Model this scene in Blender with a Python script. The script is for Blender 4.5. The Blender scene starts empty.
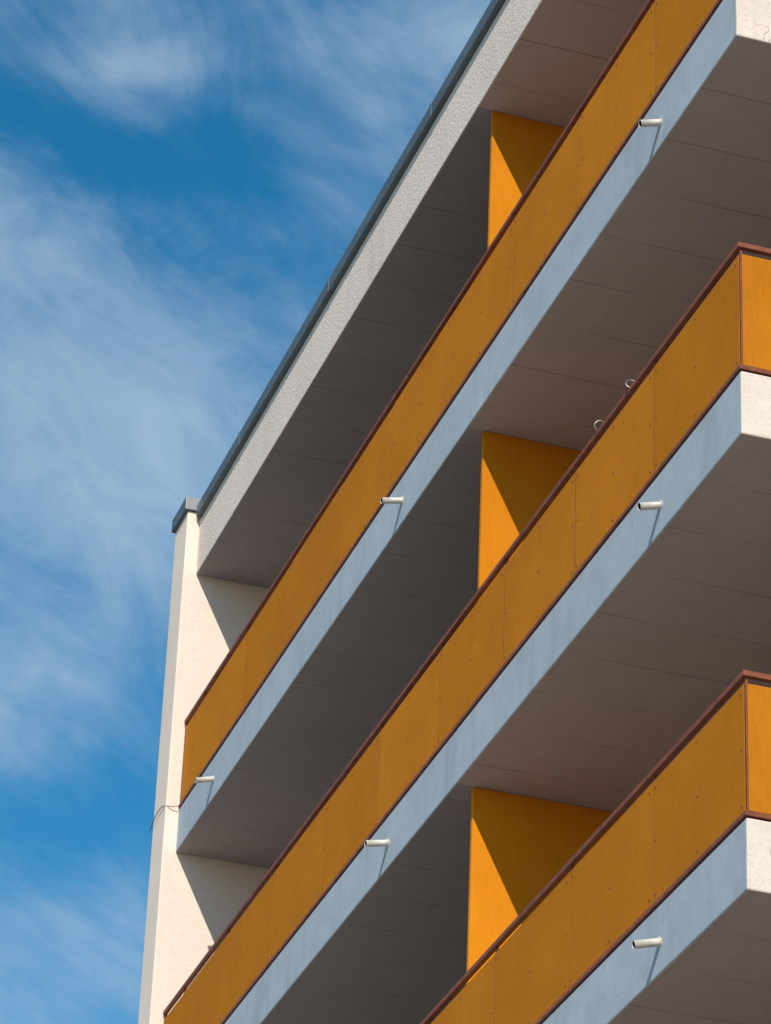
import bpy, bmesh, math, random
import numpy as np
from mathutils import Vector, Matrix, Quaternion
random.seed(4)
scene=bpy.context.scene
# ---------------------------------------------------------------- calibration
X0=7.8; CZ=1.6
R0=np.array([[.9551,-.1664,-.2450],[-.2940,-.4320,-.8526],[.0360,.8864,-.4614]])
u_,s_,v_=np.linalg.svd(R0); R0=u_@v_
def rot(w):
    t=np.linalg.norm(w)
    if t<1e-12: return np.eye(3)
    k=w/t; K=np.array([[0,-k[2],k[1]],[k[2],0,-k[0]],[-k[1],k[0],0]])
    return np.eye(3)+math.sin(t)*K+(1-math.cos(t))*K@K
def proj(p,P):
    R=R0@rot(p[1:4]); c=R.T@np.array(P); f=p[0]*4000
    return np.array([385.5-f*c[0]/c[2],512+f*c[1]/c[2]])
def ldist(p,A,B,q):
    a=proj(p,A);b=proj(p,B);d=(b-a)/np.linalg.norm(b-a);e=np.array(q)-a
    return d[0]*e[1]-d[1]*e[0]
# p: f,w3,Y0,Y1,Zb1,ff,t,h,Zs,Zf,Xp,Yp (in X0 units)
def res(p):
    f,_,_,_,Y0,Y1,Zb,ff,t,h,Zs,Zf,Xp,Yp=p
    r=[]
    L=[((178,852),(740,32)),((180,806),(722,0)),((190,715),(655,0)),
       ((262,1024),(740,433)),((228,1022),(740,373)),((170,1003),(741,238)),
       ((608,1024),(747,888)),((537,1024),(747,817)),((430,1024),(752,677))]
    for i in range(3):
        zb=Zb-i*ff
        for j,z in enumerate((zb,zb+t,zb+t+h)):
            for q in L[i*3+j]: r.append(ldist(p,(1,2.5,z),(1,4.3,z),q))
    for q in ((197,579),(540,0)): r.append(ldist(p,(1,2.5,Zs),(1,4.3,Zs),q))
    for q in ((198,511),(502,0)): r.append(ldist(p,(1,2.5,Zf),(1,4.3,Zf),q))
    for q in ((738,32),(740,433),(747,888),(740,373),(747,817)): r.append(ldist(p,(1,Y0,1.1),(1,Y0,1.9),q))
    r.append(ldist(p,(1,Y1,1.6),(1,Y1,1.9),(178,852)))
    for z,q in ((Zs,(494,110)),(Zb,(484,432)),(Zb-ff,(474,785))): r+=list(proj(p,(Xp,Yp,z))-np.array(q))
    for q in ((489,245),(478,583),(469,975)): r.append(ldist(p,(Xp,Yp,1.2),(Xp,Yp,2.2),q))
    return np.array(r)
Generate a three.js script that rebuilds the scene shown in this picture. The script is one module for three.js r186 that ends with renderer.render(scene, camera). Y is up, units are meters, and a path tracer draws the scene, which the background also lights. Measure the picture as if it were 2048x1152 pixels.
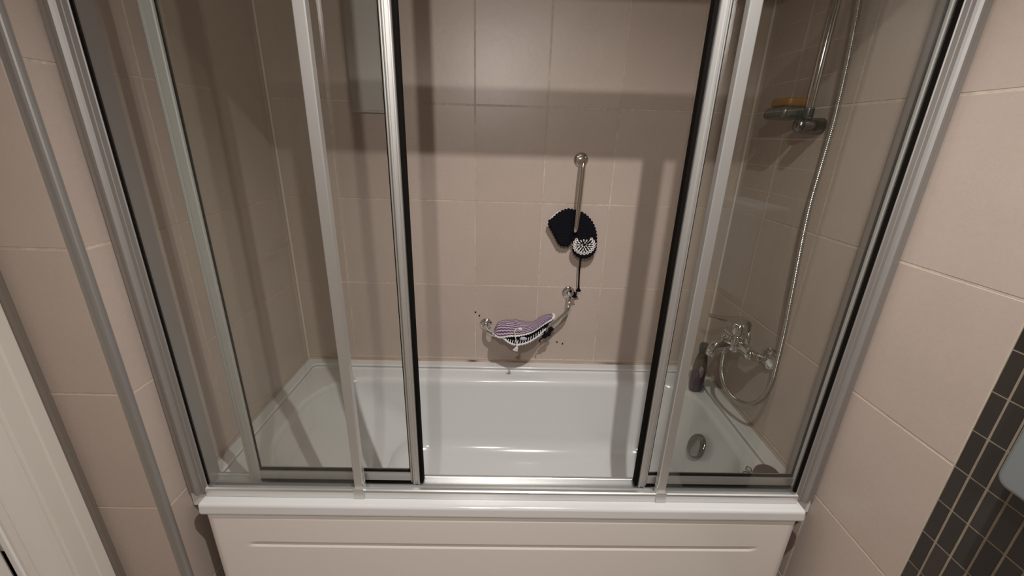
import * as THREE from 'three';
import { mergeGeometries, mergeVertices } from 'three/addons/utils/BufferGeometryUtils.js';
import { RoundedBoxGeometry } from 'three/addons/geometries/RoundedBoxGeometry.js';
import { ImprovedNoise } from 'three/addons/math/ImprovedNoise.js';

// ---------------------------------------------------------------- camera, lights, exposure
const scene = new THREE.Scene();
scene.background = new THREE.Color(0x000000);
const camera = new THREE.PerspectiveCamera(69.53, 2048 / 1152, 0.02, 20);
camera.position.set(0.8144, 1.5, 1.5524);
camera.rotation.order = 'YXZ';
camera.rotation.set(-0.3491, -0.0217, 0.0304);
scene.add(camera);
const renderer = new THREE.WebGLRenderer({ antialias: true });
renderer.toneMapping = THREE.LinearToneMapping;
renderer.toneMappingExposure = 1.0;
renderer.shadowMap.enabled = true;
const CEILING_LAMP = { at: [1.06, 2.4, 1.31], cd: 6.7, color: [1.0, 0.98, 0.955], angle: 1.0, aim: [-0.08, -2, -0.55] };
const WALL_LAMP = { at: [0.70, 1.995, 1.85], cd: 2.3, color: [1.0, 0.95, 0.90], angle: 1.05, aim: [0.80, 1.1, 0] };

// ---------------------------------------------------------------- sizes of the place (metres)
const L = 1.667, H = 0.3274, ROW_A = 1.5994, COL_A = 0.2023, TILE = 0.25;
const CEIL = 2.4, ROOM_Z = 2.0, LEFT_Z = 0.768, LEFT_X = -0.19, RIM = 0.6;

// ---------------------------------------------------------------- helpers
let seed = 7;
const rnd = () => { seed = (seed * 1664525 + 1013904223) % 4294967296; return seed / 4294967296; };
const noise = new ImprovedNoise();
const used = {};
const numbered = (n) => { used[n] = (used[n] ?? -1) + 1; return used[n] ? `${n}_${String(used[n]).padStart(3, '0')}` : n; };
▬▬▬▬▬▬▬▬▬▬
◆ PROBLEM DESCRIPTION
Every record must be copied exactly, with the pictures left out.

◆ COMPLETED EXERCISE
Model this scene in Blender with a Python script. The script is for Blender 4.5. The Blender scene starts empty.
import bpy, bmesh, math, random
import numpy as np
from mathutils import Vector, Matrix, Quaternion
random.seed(4)
scene=bpy.context.scene
# ---------------------------------------------------------------- calibration
X0=7.8; CZ=1.6
R0=np.array([[.9551,-.1664,-.2450],[-.2940,-.4320,-.8526],[.0360,.8864,-.4614]])
u_,s_,v_=np.linalg.svd(R0); R0=u_@v_
def rot(w):
    t=np.linalg.norm(w)
    if t<1e-12: return np.eye(3)
    k=w/t; K=np.array([[0,-k[2],k[1]],[k[2],0,-k[0]],[-k[1],k[0],0]])
    return np.eye(3)+math.sin(t)*K+(1-math.cos(t))*K@K
def proj(p,P):
    R=R0@rot(p[1:4]); c=R.T@np.array(P); f=p[0]*4000
    return np.array([385.5-f*c[0]/c[2],512+f*c[1]/c[2]])
def ldist(p,A,B,q):
    a=proj(p,A);b=proj(p,B);d=(b-a)/np.linalg.norm(b-a);e=np.array(q)-a
    return d[0]*e[1]-d[1]*e[0]
# p: f,w3,Y0,Y1,Zb1,ff,t,h,Zs,Zf,Xp,Yp (in X0 units)
def res(p):
    f,_,_,_,Y0,Y1,Zb,ff,t,h,Zs,Zf,Xp,Yp=p
    r=[]
    L=[((178,852),(740,32)),((180,806),(722,0)),((190,715),(655,0)),
       ((262,1024),(740,433)),((228,1022),(740,373)),((170,1003),(741,238)),
       ((608,1024),(747,888)),((537,1024),(747,817)),((430,1024),(752,677))]
    for i in range(3):
        zb=Zb-i*ff
        for j,z in enumerate((zb,zb+t,zb+t+h)):
            for q in L[i*3+j]: r.append(ldist(p,(1,2.5,z),(1,4.3,z),q))
    for q in ((197,579),(540,0)): r.append(ldist(p,(1,2.5,Zs),(1,4.3,Zs),q))
    for q in ((198,511),(502,0)): r.append(ldist(p,(1,2.5,Zf),(1,4.3,Zf),q))
    for q in ((738,32),(740,433),(747,888),(740,373),(747,817)): r.append(ldist(p,(1,Y0,1.1),(1,Y0,1.9),q))
    r.append(ldist(p,(1,Y1,1.6),(1,Y1,1.9),(178,852)))
    for z,q in ((Zs,(494,110)),(Zb,(484,432)),(Zb-ff,(474,785))): r+=list(proj(p,(Xp,Yp,z))-np.array(q))
    for q in ((489,245),(478,583),(469,975)): r.append(ldist(p,(Xp,Yp,1.2),(Xp,Yp,2.2),q))
    return np.array(r)
Generate a three.js script that rebuilds the scene shown in this picture. The script is one module for three.js r186 that ends with renderer.render(scene, camera). Y is up, units are meters, and a path tracer draws the scene, which the background also lights. Measure the picture as if it were 2048x1152 pixels.
import * as THREE from 'three';
import { mergeGeometries, mergeVertices } from 'three/addons/utils/BufferGeometryUtils.js';
import { RoundedBoxGeometry } from 'three/addons/geometries/RoundedBoxGeometry.js';
import { ImprovedNoise } from 'three/addons/math/ImprovedNoise.js';

// ---------------------------------------------------------------- camera, lights, exposure
const scene = new THREE.Scene();
scene.background = new THREE.Color(0x000000);
const camera = new THREE.PerspectiveCamera(69.53, 2048 / 1152, 0.02, 20);
camera.position.set(0.8144, 1.5, 1.5524);
camera.rotation.order = 'YXZ';
camera.rotation.set(-0.3491, -0.0217, 0.0304);
scene.add(camera);
const renderer = new THREE.WebGLRenderer({ antialias: true });
renderer.toneMapping = THREE.LinearToneMapping;
renderer.toneMappingExposure = 1.0;
renderer.shadowMap.enabled = true;
const CEILING_LAMP = { at: [1.06, 2.4, 1.31], cd: 6.7, color: [1.0, 0.98, 0.955], angle: 1.0, aim: [-0.08, -2, -0.55] };
const WALL_LAMP = { at: [0.70, 1.995, 1.85], cd: 2.3, color: [1.0, 0.95, 0.90], angle: 1.05, aim: [0.80, 1.1, 0] };

// ---------------------------------------------------------------- sizes of the place (metres)
const L = 1.667, H = 0.3274, ROW_A = 1.5994, COL_A = 0.2023, TILE = 0.25;
const CEIL = 2.4, ROOM_Z = 2.0, LEFT_Z = 0.768, LEFT_X = -0.19, RIM = 0.6;

// ---------------------------------------------------------------- helpers
let seed = 7;
const rnd = () => { seed = (seed * 1664525 + 1013904223) % 4294967296; return seed / 4294967296; };
const noise = new ImprovedNoise();
const used = {};
const numbered = (n) => { used[n] = (used[n] ?? -1) + 1; return used[n] ? `${n}_${String(used[n]).padStart(3, '0')}` : n; };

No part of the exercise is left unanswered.